The reason I tell you all of this is not to make you think I am some kind of super human with a remarkable pain threshold or anything because I am not. It is to illustrate that I can deal with discomfort when it is necessary without whining constantly unless of course that discomfort has anything to do with temperature. Then all bets are off! I cannot deal with being too hot or too cold, end of story. I am pretty sure that if I HAD to keep a secret no matter what happened, I could do so as you cut each of my fingers off individually with no anesthetic as long as the temperature in the room remained a constant 72 degrees.
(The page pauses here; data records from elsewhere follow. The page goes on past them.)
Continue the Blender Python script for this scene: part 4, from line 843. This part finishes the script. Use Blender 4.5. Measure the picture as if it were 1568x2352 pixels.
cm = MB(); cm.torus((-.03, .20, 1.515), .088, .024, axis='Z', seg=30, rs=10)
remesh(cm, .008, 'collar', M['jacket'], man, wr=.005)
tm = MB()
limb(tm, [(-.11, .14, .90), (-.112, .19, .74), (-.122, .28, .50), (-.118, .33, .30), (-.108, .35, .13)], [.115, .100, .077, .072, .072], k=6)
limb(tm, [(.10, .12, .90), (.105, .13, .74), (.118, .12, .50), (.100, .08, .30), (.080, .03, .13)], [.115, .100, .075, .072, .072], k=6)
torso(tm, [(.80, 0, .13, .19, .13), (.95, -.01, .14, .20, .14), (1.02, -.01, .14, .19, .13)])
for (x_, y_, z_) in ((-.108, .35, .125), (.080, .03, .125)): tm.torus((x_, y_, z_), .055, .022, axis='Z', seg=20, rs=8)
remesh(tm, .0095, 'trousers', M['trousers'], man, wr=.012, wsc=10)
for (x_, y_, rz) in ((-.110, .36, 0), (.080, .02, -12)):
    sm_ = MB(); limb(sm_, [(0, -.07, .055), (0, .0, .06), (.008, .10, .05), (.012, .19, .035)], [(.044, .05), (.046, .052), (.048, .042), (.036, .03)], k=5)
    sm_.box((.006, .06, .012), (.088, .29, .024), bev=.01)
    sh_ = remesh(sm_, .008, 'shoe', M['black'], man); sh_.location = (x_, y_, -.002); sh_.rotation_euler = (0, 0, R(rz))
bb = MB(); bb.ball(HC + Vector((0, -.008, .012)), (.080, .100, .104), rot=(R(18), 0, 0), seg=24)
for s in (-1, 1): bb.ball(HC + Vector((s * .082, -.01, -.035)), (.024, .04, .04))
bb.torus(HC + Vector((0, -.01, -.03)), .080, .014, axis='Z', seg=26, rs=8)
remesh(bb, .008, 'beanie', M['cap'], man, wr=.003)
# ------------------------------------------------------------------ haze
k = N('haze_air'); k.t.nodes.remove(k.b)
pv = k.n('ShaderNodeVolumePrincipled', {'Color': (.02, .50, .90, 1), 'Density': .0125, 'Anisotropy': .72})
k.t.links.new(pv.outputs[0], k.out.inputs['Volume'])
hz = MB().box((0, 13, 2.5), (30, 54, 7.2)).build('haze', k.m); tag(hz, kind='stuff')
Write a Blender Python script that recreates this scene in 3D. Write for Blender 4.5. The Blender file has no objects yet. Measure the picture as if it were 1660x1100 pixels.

However, if the temperature ever fluctuated 10 degrees in either direction during the process, I would probably tell you where any hidden treasure I knew about was, the names of anyone I knew who had ever committed a crime or cheated on anything or even anything I personally had ever done wrong.
All I can really say is thank GOD for central air and heating. Climate control is our friend and I for one will not take it for granted in the future. Stay cool my friends!